Mereka bilang bahwa Amang dan Mimi di rumah sakit.
Sejam kemudian, setelah membereskan
persiapan untuk memandikan dan mengkafani mayat, saya lihat para penghuni
Ponpes tampak berkumpul di halaman pondok ketika mobil ambulan tiba bersama
pekik sirinenya yang mengiung. Mimi keluar dari mobil berwarna putih itu. Saya
menyalaminya. Berikutnya diturunkan dengan dibopong seonggok tubuh terkulai
pria berumur 50 tahunan. Ialah jasad Amang yang telah wafat beberapa jam lalu.

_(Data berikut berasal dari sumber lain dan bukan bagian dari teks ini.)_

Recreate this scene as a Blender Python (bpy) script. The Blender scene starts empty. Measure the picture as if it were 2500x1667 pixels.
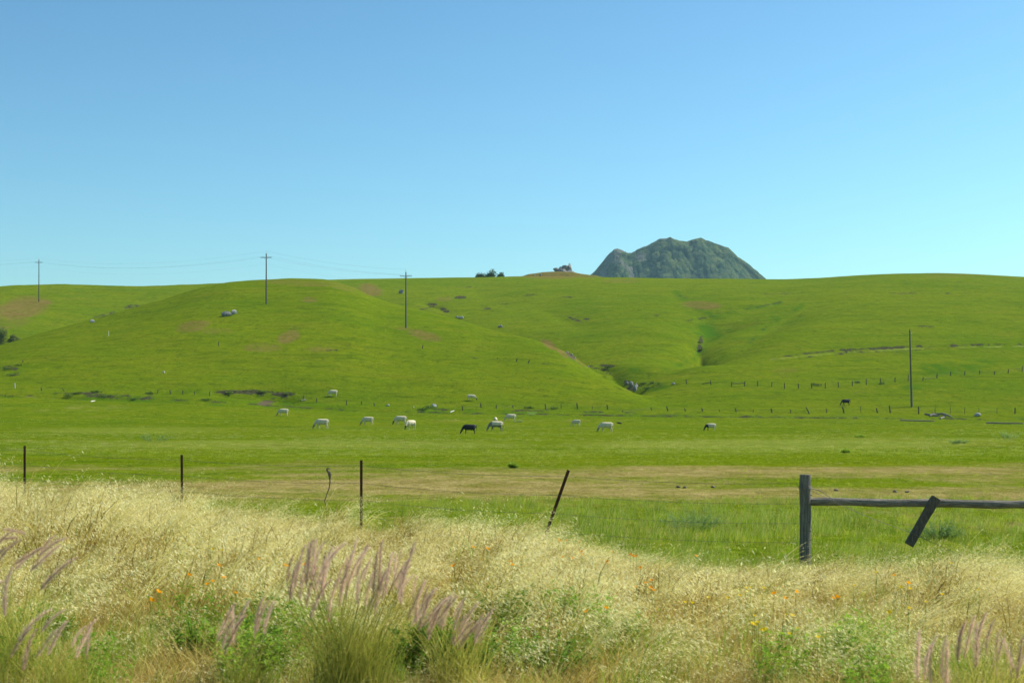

Saya turut membopong bersama pria lainnya. Beres dikafani, jasad Amang diangkat
estafet dalam jarak sekitar 100 meter dari rumahnya ke masjid Ponpes. Ratusan
orang berjama'ah shalat ashar dilanjutkan shalat sunat jenazah. Menjelang
magrib, mayat dikuburkan. Do'a dan isak tangis melepas kepergian almarhum K.H. Ade
Mansyur bin K.H. Ahmad Faqih.
Akhirnya, semoga almarhum K.H. Ade
Mansyur bin K.H. Ahmad Faqih husnul khotimah dan menjadi ahli surga
lantaran perpaduan antara ke-Maha Adilan Allah SWT dan amal benar dan baiknya,
baik amal benar dan baik beliau yang hanya berpahala sewaktu masih hidup maupun
amal benar dan baik yang pahalanya terus mengalir (sebagaimana keterangan dari
hadits riwayat Ibnu Majah yang saya kutip dalam permulaan tulisan ini). Tentu
saja, semoga keluarga dan sanak saudara yang ditinggalkannya selalu bersabar
dan ikhlas melepas beliau. Semoga tradisi beramal benar dan baik selalu
berregenerasi. Aamiin yarobbal Aalamiin.